R - Olha, eu acho que é importante deixar registrado que a gente tem que ter confiança na humanidade, de que nós estamos passando por uma crise extremamente séria, talvez a maior crise que a gente tenha passado como humanidade nos últimos 200 mil anos, que é a crise climática. Ela tem solução. A solução é tecnicamente viável, mas nos falta um sistema de governança que possa dirigir o planeta para um novo sistema socioeconômico que seja minimamente sustentável. Esse é o ponto principal que eu acho que é crítico no momento atual. E a gente vai ter que ter um planeta, a atmosfera, ela é compartilhada por todos os seres do nosso planeta, todos os seres vivos, não só os humanos. E nós não temos nenhum sistema ainda que possa gerenciar esse recurso natural, que é crítico para a vida no planeta. Nós vamos ter que construir isso. A construção desse sistema passa pela eliminação de estados nacionais.

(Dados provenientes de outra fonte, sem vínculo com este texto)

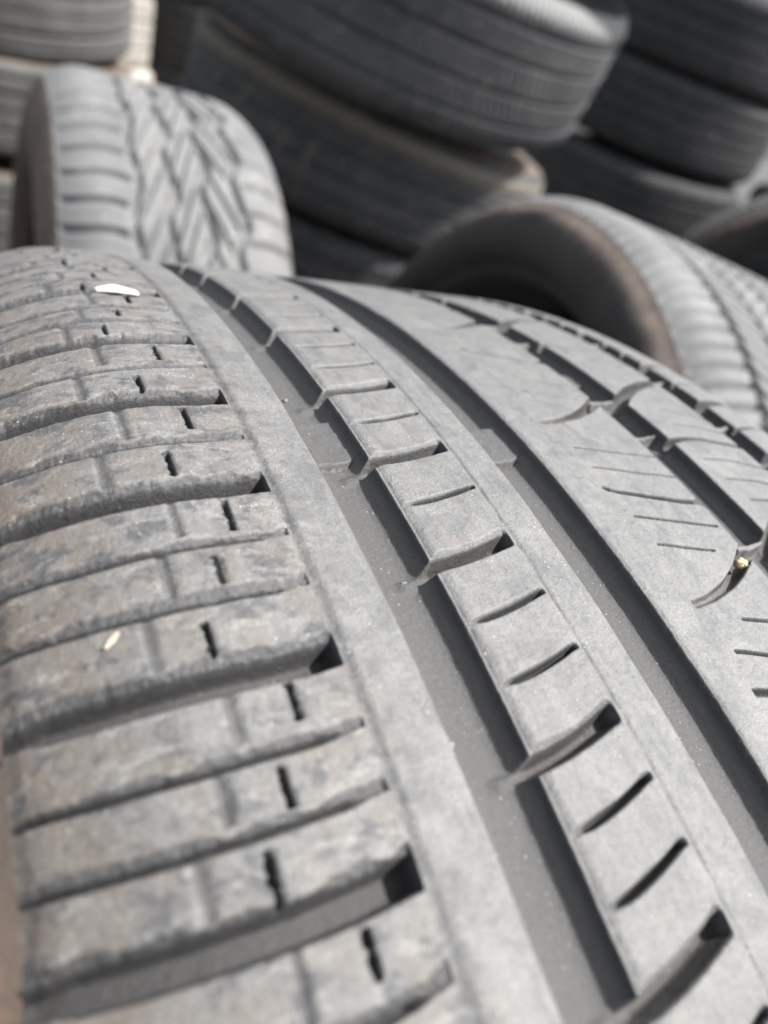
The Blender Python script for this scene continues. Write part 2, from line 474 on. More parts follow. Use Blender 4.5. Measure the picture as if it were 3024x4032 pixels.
# shoulder (outer, towards the photographer's left) ---------------------
for k, (wp, ns) in enumerate(SEQ):
    stroke([(a, wp + fsh(a)) for a in ush], [1.15 if a < -92 else 1.65 for a in ush], [4.6] * len(ush), wall=.5,
           bevel=1.25, bdepth=1.1, jag=.24, ends=(.1, .35), dirt=1.0, seed=k * 3 + 1)
    stops = sorted([wp] + ns)
    for q, n in enumerate(ns):
        bv = [1.5, .9, 1.2][(k + q) % 3]
        stroke([(a, n + fsh(a) * 1.05) for a in ush], [.34 if a < -63 else .12 for a in ush], [2.8 if a < -63 else .8 for a in ush], wall=.3,
               bevel=bv, bdepth=.75, jag=.25, ends=(1.2, .6), dirt=.35, seed=k * 7 + q + 50)
def _r(a, b):
    return float(_hash(np.array([a * 13 + 5]), np.array([b * 7 + 1]), 99)[0]) * 2 - 1
for k in range(len(SEQ) - 1):
    wp, _ = SEQ[k]; wn_, ns = SEQ[k + 1]
    # blocks lie between slot wp (nearer) and the next slot, cut by the sipes in between
    inner = sorted([v for v in (SEQ[k][1] + SEQ[k + 1][1]) if wp < v < wn_])
    b = [wp] + inner + [wn_]
    nb = len(b) - 1
    us_ = {2: [-72.8, -67.8], 3: [-74.7, -71.1, -67.4], 1: [-70.0]}[nb]
    uf_ = {2: [-81.6, -77.4], 3: [-81.0, -77.5, -74.5], 1: [-78.0]}[nb]
    for i in range(nb):
        lo, hi = b[i], b[i + 1]
        ln = hi - lo
        lo2 = lo + (2.4 if i == 0 else 1.5); hi2 = hi - (1.9 if i == nb - 1 else .5)
        du = fsh(us_[i])
        mid = (lo + hi) / 2 + du + .2
        hl = min(2.9, ln * .27)
        cut_c(us_[i], mid - hl * (1 + .22 * _r(k, i + 9)), mid + hl * (1 + .2 * _r(k, i + 3)), .22 + .06 * _r(k, i + 2), 2.9 + .7 * _r(k, i + 1), jag=.42, slant=.035 * _r(k, i + 4), bevel=.75 + .3 * _r(k, i), bdepth=.55, seed=k * 5 + i)
        cut_c(uf_[i], lo2 + du, hi2 + du, .50 + .12 * _r(k, i), .50 + .18 * _r(k, i + 5), wall=.7, jag=.35, bevel=.7, bdepth=.3, seed=k * 9 + i)
        # little moulded rings near the edge
        for uu, rr, sm in ((-91.0, 1.05, mid + .8), (-93.4, .9, mid - 1.8)):
            w = win(sm - 2, sm + 2, uu - 2, uu + 2)
            r_ = np.hypot(U[w] - uu, SS[w] - sm)
            D[w] += .10 * np.exp(-((r_ - rr) / .22) ** 2) + .05 * np.exp(-(r_ / .8) ** 2)

# moulded step line between shoulder blocks and the plain band; fine line on rib two
j0, j1 = np.searchsorted(u_cols, [-62, -56])
uu, ss_ = U[:, j0:j1], SS[:, j0:j1]
nn = noise2(uu * 1.5, ss_ * .7, 3) * .5 + noise2(uu * 4, ss_ * 3, 4) * .5
D[:, j0:j1] = np.maximum(D[:, j0:j1], (.36 + .12 * nn) * np.exp(-((uu + 59.0 + .18 * nn) / .75) ** 2))
FRESH[:, j0:j1] = np.maximum(FRESH[:, j0:j1], (.7 + .3 * nn) * np.exp(-((uu + 59.0 + .18 * nn) / .70) ** 2))
j0, j1 = np.searchsorted(u_cols, [-25, -21])
uu, ss_ = U[:, j0:j1], SS[:, j0:j1]
nn = noise2(uu * 1.5, ss_ * .5, 13)
D[:, j0:j1] = np.maximum(D[:, j0:j1], (.22 + .10 * nn) * np.exp(-((uu + 22.8 + .15 * nn) / .26) ** 2))
FRESH[:, j0:j1] = np.maximum(FRESH[:, j0:j1], (.6 + .4 * nn) * np.exp(-((uu + 22.8 + .15 * nn) / .25) ** 2))
# slight groove-side wear line on shoulder band
D += .10 * np.exp(-((U + 53.6) / .5) ** 2) * (.5 + .5 * noise2(SS * .06, U * .3, 6)) 

# rib two ---------------------------------------------------------------
def r2path(s0, ua=-41.5): 
    return [(a, s0 + fr2((-24.0 - a) / 16.0)) for a in np.linspace(ua, -24.0, 10)]
for k, (wp, ns) in enumerate(SEQ):
    c = R2W_ex.get(round(wp, 1), wp - 14.2)
    if c < S0: c += CIRC
    stroke(r2path(c, -43.5), [.95, .95, .92, .9, .9, .9, .92, .95, 1.0, 1.05], [4.1, 4.1, 4.1, 4.0, 4.0, 3.9, 3.9, 3.8, 3.6, 3.4], wall=.6, bevel=1.15, bdepth=.85, jag=.05, ends=(.5, .35), dirt=.9, seed=k + 200)
    # slot floor runs out as a low ledge on the groove floor
    w = win(c - 12, c + 2, -46.2, -39)
    u, s = U[w], SS[w]
    cc = c + fr2((-24.0 - u) / 16.0)
    f = sst((1.5 - np.abs(s - cc)) / 1.2) * sst((u + 45.2) / 2.0)
    D[w] = np.where(D[w] > 3.9, D[w] * (1 - f) + 3.9 * f, D[w])
    for q, n in enumerate(ns):
        c2 = R2N_ex.get(round(n, 1), n - 14.0)
        if c2 < S0: c2 += CIRC
        pth = r2path(c2, -39.6)
        hwv = [.10, .16, .30, .34, .34, .33, .32, .31, .30, .26]
        stroke(pth, hwv, [.5, .6, 2.9, 3, 3, 3, 3, 3, 3, 3], wall=.25, bevel=.55, bdepth=.55, jag=.05, ends=(.8, .3), dirt=.3, seed=k * 3 + q + 300)

# rib three -------------------------------------------------------------
for k, b in enumerate(S3):
    stroke([(4.4, b), (9.2, b + .8), (15.6, b + 3.0), (20.8, b + 5.7), (24.5, b + 8.1), (27.2, b + 10.2)],
           [.55, .62, .80, 1.0, 1.15, 1.2], [.9, 1.1, 1.7, 2.8, 3.3, 3.5], wall=.4, bevel=.3, bdepth=.3, jag=.03, ends=(.25, .3), dirt=.8, seed=k + 400)
    sip = [(13.1, 6.6, 18.9, -2.6, .15), (20.1, 6.6, 25.2, -3.8, .17), (34.0, 6.8, 27.2, -3.7, .13), (40.3, 6.7, 26.6, -3.3, .13)]
    if abs(b + 325.4) < 1: sip = [(34.0, 3.8, 27.2, -4.4, .55), (41.0, 5.8, 20, -3.6, .2), (46.3, 12.6, 24, -2.4, .17)]
    if abs(b + 226.4) < 1: sip = [(13.6, 8, 22, -2.9, .10), (20.6, 8, 24, -3.6, .10), (41.5, 7.5, 24, -3.3, .10)]
    for (o, ua, ub, ds, hw) in sip:
        stroke([(ua, b + o), ((ua + ub) / 2, b + o + ds * .52), (ub, b + o + ds)], hw, 1.9, wall=.22, bevel=.18, bdepth=.2, jag=.06, dirt=.1, seed=k + 500)
    wq = 27.3 if abs(b + 226.4) > 1 else 34.2
    if abs(b + 325.4) > 1:
        stroke([(4.9, b + wq + .9), (5.8, b + wq - .2), (13.7, b + wq - 2.2), (21.8, b + wq - 4.0), (27.2, b + wq - 4.6)],
               [.3, .32, .40, .45, .45], [1.6, 2.4, 2.8, 3.0, 3.2], wall=.28, bevel=.30, bdepth=.35, jag=.03, dirt=.2, seed=k + 600)
        w = win(b + wq - 8, b + wq - 2, 24.2, 27.5)
        u, s = U[w], SS[w]
        D[w] = np.maximum(D[w], 2.6 * sst((u - 25.0 - np.abs(s - (b + wq - 4.6)) * .9) / 1.0))
# hairline crack wandering along rib three
cs = np.array([-300, -288.4, -279.8, -271.6, -261.9, -255.9, -238.3, -225, -205]); cu = np.array([10.6, 9.9, 9.1, 9.5, 9.5, 9.6, 10.6, 9.6, 8.0])
w = win(-300, -205, 5, 14)
u, s = U[w], SS[w]
cc = np.interp(s, cs, cu) + .25 * noise2(s * .5, s * 0, 8) + .12 * noise2(s * 1.9, s * 0, 9)
D[w] += .10 * np.exp(-((u - cc) / .10) ** 2) * (.55 + .6 * noise2(s * .35, s * 0 + 4, 3))

# rib four --------------------------------------------------------------
for k, b0 in enumerate(S3):
    b = b0 + 11.3
    stroke([(35.8, b - .7), (38.5, b + 1.7), (44.8, b + 6.1), (51.2, b + 8.9), (58.2, b + 10.8)], [1.5, 1.3, 1.2, 1.2, 1.3], 3.4, wall=.5,
           bevel=.5, bdepth=.4, jag=.04, ends=(.3, .3), dirt=.6, seed=k + 700)
    o = -17.2
    stroke([(36.2, b + o - .2), (42, b + o + 1.0), (47, b + o + .7), (58.2, b + o - 2.6)], [.8, .5, .42, .45], 2.8, wall=.3, bevel=.4, bdepth=.35, jag=.05, dirt=.4, seed=k + 720)
    for o, ua in ((-23.7, 41), (-30.4, 41.2), (-10.2, 43), (-4.0, 45), (-37, 42)):
        stroke([(ua, b + o), (49.5, b + o - 1.0), (57.5, b + o - 4.2)], .16, 1.8, wall=.25, bevel=.2, bdepth=.22, jag=.04, dirt=.1, seed=k + 740)
# inner shoulder (far side) ---------------------------------------------
for k, (wp, ns) in enumerate(SEQ):
    for q, n in enumerate([wp] + ns):
        sh_ = 6.0
        stroke([(63.8, n + sh_), (72, n + sh_ + 1.5), (80, n + sh_ + 2.0), (88.0, n + sh_ + 2.0)], [1.2, 1.2, 1.3, 1.4] if q == 0 else .3, 3.4 if q == 0 else 2.4,
               wall=.5, bevel=.3, bdepth=.3, jag=.05, dirt=.5, seed=k + 800 + q)

# tread ends, wear and fine relief --------------------------------------
endl = sst((-94.5 + .35 * noise2(SS * .4, SS * 0, 12) - 0.0 - U) / 1.9)
D = D * (1 - endl) + endl * np.maximum(D, 1.0)
D += .35 * sst((-93.0 - U) / 3.0) * (1 - endl)
relief = (.05 * noise2(U * .22, SS * .18, 31) + .025 * noise2(U * .8, SS * .8, 32) + .014 * noise2(U * 2.1, SS * 2.1, 33))
shm = sst((-57 - U) / 4)
relief = relief * (1 + 1.0 * shm) + shm * .08 * noise2(U * .09 + 3, SS * .16, 61)
# shallow scrub pits on shoulder
pn = noise2(U * .35 + 4, SS * .5, 41)
D += shm * .06 * np.clip(pn - .35, 0, 1)
D += relief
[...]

Enquanto cada país ficar nessas mesas de negociações, tentando tirar o maior proveito possível para a sua população, do seu país, em detrimento do interesse de todos os 8 bilhões de seres do planeta e dos quinquilhões dos seres vivos do planeta, que inclui plantas e animais. Nós não temos saída. Então, o que eu vislumbro é, em algumas décadas, a construção de um sistema de governança global que possa gerenciar os recursos naturais, sociais e econômicos do planeta como um todo. Isso hoje pode parecer uma loucura, pode parecer uma coisa completamente inviável, mas é a única maneira que eu acho que a gente vai conseguir efetivamente de construir uma sociedade que seja minimamente sustentável e mais justa como um todo. Enquanto a gente tiver Estados Unidos, Brasil, Rússia, China, cada um defendendo seus interesses próprios, e ninguém defendendo os interesses do planeta como um todo, nós não vamos sair desta crise. É uma tarefa difícil, mas não é uma tarefa impossível. E eu acho que cada um de nós, na sua especialidade, no seu trabalho, fazendo divulgação, trabalho de jornalista, trabalho de enfermeira, trabalho de secretária, de lixeiro, de cientista, cada um fazendo a sua, o seu papel, olhando para um futuro comum da humanidade e de todos os seres vivos do planeta como um todo, é a única saída que a gente pode ter para a construção de uma nova sociedade, que vai ser construída. Eu não tenho absolutamente dúvida nenhuma de que ela vai ser construída. Porque nós não temos plano B. O plano B seria deixar o planeta aquecer 4, 5 ou 6 graus, acabar com a biodiversidade, acelerando essa última extinção. Muitos dos seres vivos dos quais a gente depende para nossa sobrevivência vão ser extintos. Isso pode comprometer a nossa própria sobrevivência. Então o que eu espero é que o sistema como um todo acorde o mais cedo possível antes de que isso se torne uma estratégia absolutamente inviável para o planeta como um todo. E o importante é que nós não estamos muito longe. de um tipping point, de um patamar, onde essencialmente um ponto de não retorno para o clima terrestre pode ocorrer. Então, quanto mais cedo a gente atuar, melhor. E isso se dá através de um sistema de governança global que funcione, que a gente não tem ainda hoje.
P/1 - Paulo, muito obrigada, maravilhosa a entrevista.